------ Data to use

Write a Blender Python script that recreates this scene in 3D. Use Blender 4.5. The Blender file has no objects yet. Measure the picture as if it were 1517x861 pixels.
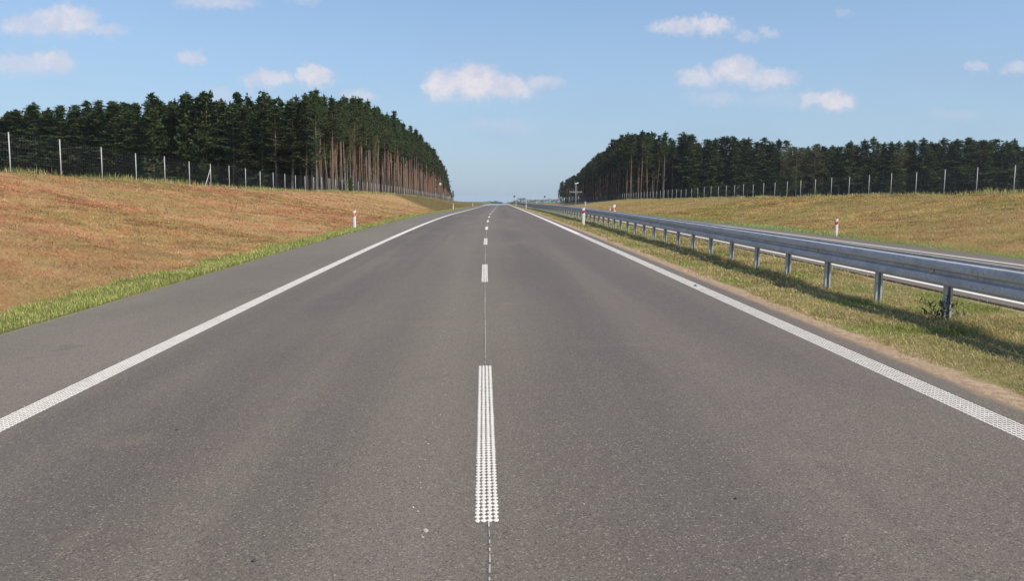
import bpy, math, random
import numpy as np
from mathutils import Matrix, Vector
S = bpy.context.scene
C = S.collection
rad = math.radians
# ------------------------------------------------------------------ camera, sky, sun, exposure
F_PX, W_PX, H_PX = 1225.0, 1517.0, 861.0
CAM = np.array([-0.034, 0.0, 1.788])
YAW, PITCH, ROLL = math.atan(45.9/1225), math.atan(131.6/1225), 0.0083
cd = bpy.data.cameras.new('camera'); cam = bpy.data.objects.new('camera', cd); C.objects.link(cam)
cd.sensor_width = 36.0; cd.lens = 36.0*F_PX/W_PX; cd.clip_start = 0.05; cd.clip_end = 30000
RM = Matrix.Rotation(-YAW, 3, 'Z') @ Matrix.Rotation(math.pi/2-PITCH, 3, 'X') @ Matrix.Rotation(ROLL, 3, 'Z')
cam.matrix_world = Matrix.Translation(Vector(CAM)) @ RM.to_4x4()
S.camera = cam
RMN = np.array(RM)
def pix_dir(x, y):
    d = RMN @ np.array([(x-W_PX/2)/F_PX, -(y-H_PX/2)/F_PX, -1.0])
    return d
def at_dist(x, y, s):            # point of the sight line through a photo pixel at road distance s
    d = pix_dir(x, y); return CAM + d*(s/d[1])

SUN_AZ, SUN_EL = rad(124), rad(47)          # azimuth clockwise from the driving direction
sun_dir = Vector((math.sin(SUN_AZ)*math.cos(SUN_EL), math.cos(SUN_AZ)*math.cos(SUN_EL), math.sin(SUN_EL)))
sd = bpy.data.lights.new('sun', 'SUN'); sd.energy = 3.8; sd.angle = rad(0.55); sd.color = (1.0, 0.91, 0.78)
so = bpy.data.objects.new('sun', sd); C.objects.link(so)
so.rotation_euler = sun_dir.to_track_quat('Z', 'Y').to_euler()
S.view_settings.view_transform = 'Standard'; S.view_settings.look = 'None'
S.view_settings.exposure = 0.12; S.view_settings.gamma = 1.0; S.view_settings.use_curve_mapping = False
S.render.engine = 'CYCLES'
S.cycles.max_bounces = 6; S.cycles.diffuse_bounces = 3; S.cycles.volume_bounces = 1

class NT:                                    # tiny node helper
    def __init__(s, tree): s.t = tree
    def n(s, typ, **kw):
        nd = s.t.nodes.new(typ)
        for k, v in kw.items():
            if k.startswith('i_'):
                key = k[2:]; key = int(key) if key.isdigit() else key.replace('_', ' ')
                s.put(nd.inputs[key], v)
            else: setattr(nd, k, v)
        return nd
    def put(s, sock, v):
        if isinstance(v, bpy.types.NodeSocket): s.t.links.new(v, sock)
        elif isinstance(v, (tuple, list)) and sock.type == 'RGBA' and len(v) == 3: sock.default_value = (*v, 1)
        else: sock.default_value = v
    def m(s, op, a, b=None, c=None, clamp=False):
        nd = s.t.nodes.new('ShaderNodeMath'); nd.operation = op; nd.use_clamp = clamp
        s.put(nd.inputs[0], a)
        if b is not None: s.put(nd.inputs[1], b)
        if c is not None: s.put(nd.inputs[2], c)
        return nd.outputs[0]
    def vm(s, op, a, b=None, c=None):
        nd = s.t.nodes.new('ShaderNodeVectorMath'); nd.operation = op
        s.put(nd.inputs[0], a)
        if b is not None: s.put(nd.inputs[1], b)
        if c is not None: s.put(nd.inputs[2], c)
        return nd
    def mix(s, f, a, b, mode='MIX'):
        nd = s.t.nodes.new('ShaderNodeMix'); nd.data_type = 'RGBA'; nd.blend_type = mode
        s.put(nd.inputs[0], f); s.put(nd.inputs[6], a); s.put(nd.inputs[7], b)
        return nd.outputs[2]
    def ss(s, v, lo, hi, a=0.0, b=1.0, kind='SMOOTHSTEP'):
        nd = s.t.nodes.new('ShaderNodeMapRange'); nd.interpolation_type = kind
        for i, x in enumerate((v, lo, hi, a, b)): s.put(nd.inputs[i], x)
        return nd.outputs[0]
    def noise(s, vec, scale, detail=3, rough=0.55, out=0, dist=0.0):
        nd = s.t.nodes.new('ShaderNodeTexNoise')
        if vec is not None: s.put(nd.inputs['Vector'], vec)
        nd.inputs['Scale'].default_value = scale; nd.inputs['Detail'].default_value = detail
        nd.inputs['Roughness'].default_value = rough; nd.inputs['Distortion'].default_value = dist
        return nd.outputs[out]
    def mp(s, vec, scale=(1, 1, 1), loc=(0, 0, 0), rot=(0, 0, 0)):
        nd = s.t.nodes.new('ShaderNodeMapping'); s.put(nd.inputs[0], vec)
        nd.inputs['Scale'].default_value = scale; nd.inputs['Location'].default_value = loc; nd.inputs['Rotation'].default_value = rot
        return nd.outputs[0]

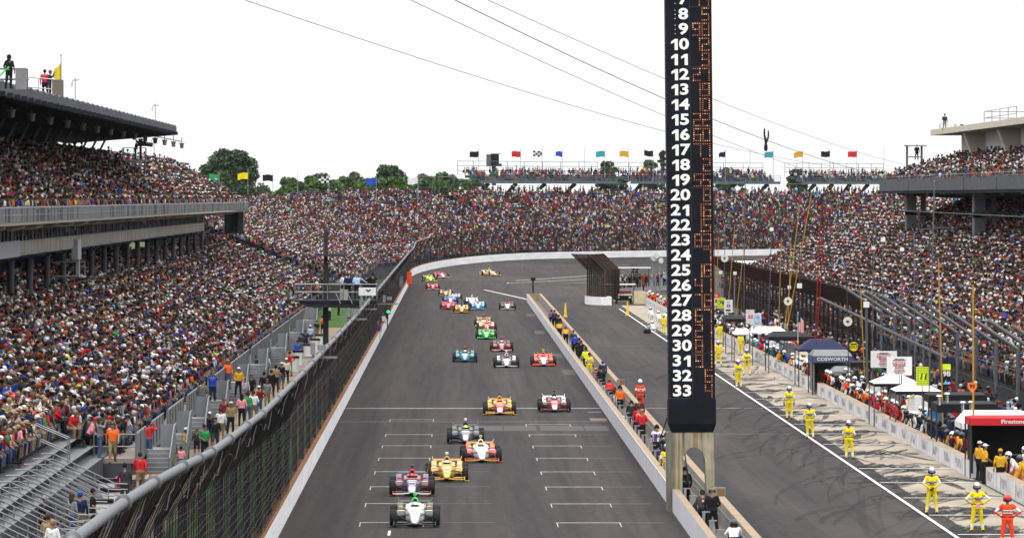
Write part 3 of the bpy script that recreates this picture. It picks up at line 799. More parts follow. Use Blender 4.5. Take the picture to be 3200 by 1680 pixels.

------------

- [Your instructions]
Each record above must be returned exactly as written, with its pictures omitted.

- [Reply]
Write a Blender Python script that recreates this scene in 3D. Use Blender 4.5. The Blender file has no objects yet. Measure the picture as if it were 1517x861 pixels.
import bpy, math, random
import numpy as np
from mathutils import Matrix, Vector
S = bpy.context.scene
C = S.collection
rad = math.radians
# ------------------------------------------------------------------ camera, sky, sun, exposure
F_PX, W_PX, H_PX = 1225.0, 1517.0, 861.0
CAM = np.array([-0.034, 0.0, 1.788])
YAW, PITCH, ROLL = math.atan(45.9/1225), math.atan(131.6/1225), 0.0083
cd = bpy.data.cameras.new('camera'); cam = bpy.data.objects.new('camera', cd); C.objects.link(cam)
cd.sensor_width = 36.0; cd.lens = 36.0*F_PX/W_PX; cd.clip_start = 0.05; cd.clip_end = 30000
RM = Matrix.Rotation(-YAW, 3, 'Z') @ Matrix.Rotation(math.pi/2-PITCH, 3, 'X') @ Matrix.Rotation(ROLL, 3, 'Z')
cam.matrix_world = Matrix.Translation(Vector(CAM)) @ RM.to_4x4()
S.camera = cam
RMN = np.array(RM)
def pix_dir(x, y):
    d = RMN @ np.array([(x-W_PX/2)/F_PX, -(y-H_PX/2)/F_PX, -1.0])
    return d
def at_dist(x, y, s):            # point of the sight line through a photo pixel at road distance s
    d = pix_dir(x, y); return CAM + d*(s/d[1])

SUN_AZ, SUN_EL = rad(124), rad(47)          # azimuth clockwise from the driving direction
sun_dir = Vector((math.sin(SUN_AZ)*math.cos(SUN_EL), math.cos(SUN_AZ)*math.cos(SUN_EL), math.sin(SUN_EL)))
sd = bpy.data.lights.new('sun', 'SUN'); sd.energy = 3.8; sd.angle = rad(0.55); sd.color = (1.0, 0.91, 0.78)
so = bpy.data.objects.new('sun', sd); C.objects.link(so)
so.rotation_euler = sun_dir.to_track_quat('Z', 'Y').to_euler()
S.view_settings.view_transform = 'Standard'; S.view_settings.look = 'None'
S.view_settings.exposure = 0.12; S.view_settings.gamma = 1.0; S.view_settings.use_curve_mapping = False
S.render.engine = 'CYCLES'
S.cycles.max_bounces = 6; S.cycles.diffuse_bounces = 3; S.cycles.volume_bounces = 1

class NT:                                    # tiny node helper
    def __init__(s, tree): s.t = tree
    def n(s, typ, **kw):
        nd = s.t.nodes.new(typ)
        for k, v in kw.items():
            if k.startswith('i_'):
                key = k[2:]; key = int(key) if key.isdigit() else key.replace('_', ' ')
                s.put(nd.inputs[key], v)
            else: setattr(nd, k, v)
        return nd
    def put(s, sock, v):
        if isinstance(v, bpy.types.NodeSocket): s.t.links.new(v, sock)
        elif isinstance(v, (tuple, list)) and sock.type == 'RGBA' and len(v) == 3: sock.default_value = (*v, 1)
        else: sock.default_value = v
    def m(s, op, a, b=None, c=None, clamp=False):
        nd = s.t.nodes.new('ShaderNodeMath'); nd.operation = op; nd.use_clamp = clamp
        s.put(nd.inputs[0], a)
        if b is not None: s.put(nd.inputs[1], b)
        if c is not None: s.put(nd.inputs[2], c)
        return nd.outputs[0]
    def vm(s, op, a, b=None, c=None):
        nd = s.t.nodes.new('ShaderNodeVectorMath'); nd.operation = op
        s.put(nd.inputs[0], a)
        if b is not None: s.put(nd.inputs[1], b)
        if c is not None: s.put(nd.inputs[2], c)
        return nd
    def mix(s, f, a, b, mode='MIX'):
        nd = s.t.nodes.new('ShaderNodeMix'); nd.data_type = 'RGBA'; nd.blend_type = mode
        s.put(nd.inputs[0], f); s.put(nd.inputs[6], a); s.put(nd.inputs[7], b)
        return nd.outputs[2]
    def ss(s, v, lo, hi, a=0.0, b=1.0, kind='SMOOTHSTEP'):
        nd = s.t.nodes.new('ShaderNodeMapRange'); nd.interpolation_type = kind
        for i, x in enumerate((v, lo, hi, a, b)): s.put(nd.inputs[i], x)
        return nd.outputs[0]
    def noise(s, vec, scale, detail=3, rough=0.55, out=0, dist=0.0):
        nd = s.t.nodes.new('ShaderNodeTexNoise')
        if vec is not None: s.put(nd.inputs['Vector'], vec)
        nd.inputs['Scale'].default_value = scale; nd.inputs['Detail'].default_value = detail
        nd.inputs['Roughness'].default_value = rough; nd.inputs['Distortion'].default_value = dist
        return nd.outputs[out]
    def mp(s, vec, scale=(1, 1, 1), loc=(0, 0, 0), rot=(0, 0, 0)):
        nd = s.t.nodes.new('ShaderNodeMapping'); s.put(nd.inputs[0], vec)
        nd.inputs['Scale'].default_value = scale; nd.inputs['Location'].default_value = loc; nd.inputs['Rotation'].default_value = rot
        return nd.outputs[0]

Write part 3 of the bpy script that recreates this picture. It picks up at line 799. More parts follow. Use Blender 4.5. Take the picture to be 3200 by 1680 pixels.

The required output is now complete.